スーパーに並ぶ野菜は、まっすぐなきゅうり、均等な大きさの玉ねぎ、艶やかなトマト。
でも、実際の畑で収穫される野菜は、そんなに整っていません。
形がいびつだったり、大きすぎたり、小さすぎたり――
こうした「規格外野菜」はこれまで、市場流通に乗らずに廃棄されたり、加工用や飼料用に回されることが多くありました。
ところが今、その“規格外”が 市場のしくみを静かに変え始めています。
🧑🌾 そもそも「規格外野菜」って何?
野菜には、等級やサイズなどの「規格」が存在します。
これは流通・販売の効率化のために整備された仕組みで、
- サイズ(大・中・小)
- 形の整い具合
- 傷の有無
などによって仕分けされます。
たとえば、スーパーの棚に並ぶのは「規格内(正品)」の野菜。
見た目が少し曲がっていたり、大きさが規格と合わないものは「規格外」とされるのです。

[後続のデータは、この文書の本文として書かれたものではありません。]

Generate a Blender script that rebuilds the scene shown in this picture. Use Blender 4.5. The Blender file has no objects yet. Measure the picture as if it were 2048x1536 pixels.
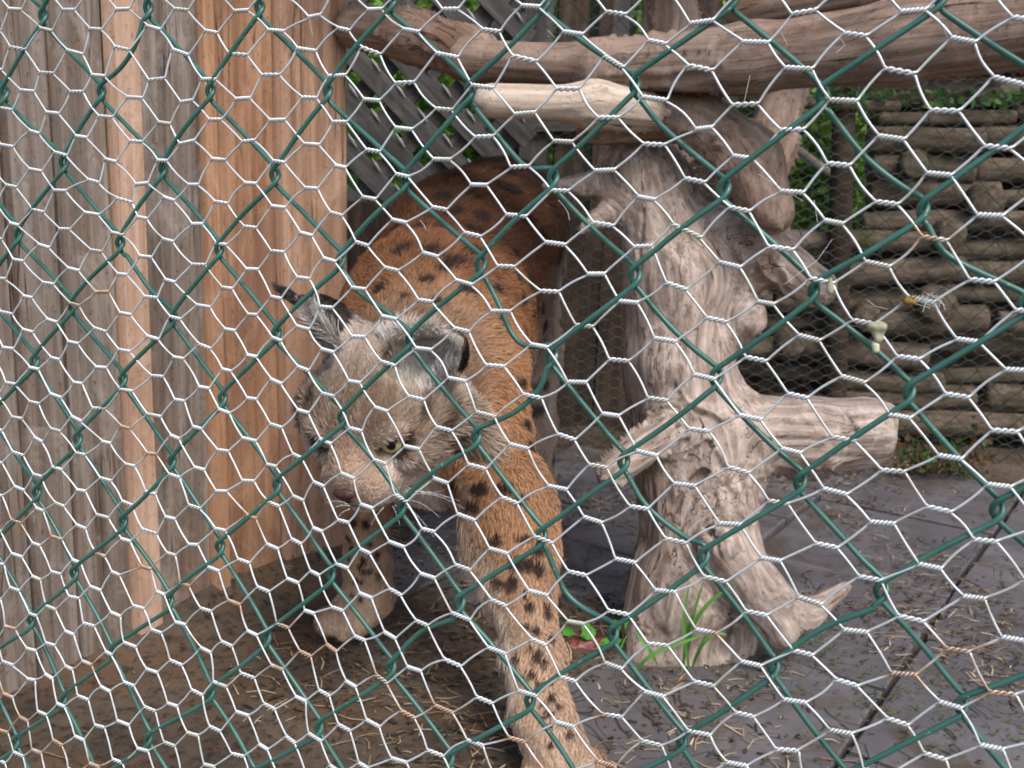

👉 味や栄養はまったく同じでも、市場価値は“ゼロ”になることもあります。
📉 規格外野菜が生まれる背景
規格外野菜は、生産者の手抜きではなく、自然が相手の農業では避けられないものです。
- 雨が多くて実が肥大化
- 日照不足で成長がばらつく
- 台風で形が崩れる
こうした環境要因によって、規格外は一定の割合で必ず発生します。
その量は、作物によっては全収穫量の2〜3割に及ぶこともあります。
これまで、この“見た目の違い”が価値を生まないまま捨てられていたのです。
🛍 「規格外=安くておいしい」が広がる
近年、この状況を逆手にとる動きが広がっています。
- 直売所で「規格外」と明記してお得に販売
- 飲食店が「訳あり野菜」を積極的に活用
- オンラインで“おまかせ野菜BOX”として販売
「規格外だから安い、でも味は変わらない」という価値が浸透し、
消費者にとっても“賢い選択肢”となりつつあります。
とくにSNSの普及により、見た目が少し違う野菜も「かわいい」「個性的」とポジティブに受け止められるようになりました。
🌍 規格外活用がもたらす“構造変化”
規格外野菜の活用は、単なる“節約”では終わりません。
市場全体の構造にも影響を与えています。
- 🧑🌾 生産者の収益多角化
→ これまで捨てていた分が収入源に。 - 🏬 流通の多様化
→ スーパー以外の販路(直売所・ネット・飲食)が強化。 - 🪴 フードロス削減
→ 廃棄コストが減り、環境負荷の軽減にも貢献。
つまり規格外野菜は、無駄ではなく資源として再評価され始めているのです。
🚀 新しい市場のプレイヤーも登場
この流れを追い風に、
- 規格外野菜の専門ECサイト
- 飲食店と農家をつなぐマッチングサービス
- フードロス削減を掲げる企業
といった 新しいビジネスモデルも続々と登場しています。
規格に縛られない新しいマーケットが、これからの農業・流通を支える大きな柱になる可能性もあります。
まとめ ― “欠点”が“個性”になる時代へ
まっすぐなきゅうりも、少し曲がったきゅうりも、
野菜の本質は変わりません。
規格外野菜が持つのは、「欠点」ではなく「多様性」。
その多様性が、これからの市場をより柔軟に、持続可能な形へと変えていく力を秘めています。
“もったいない”が“新しい価値”になる――
そんな未来は、すでに始まっています。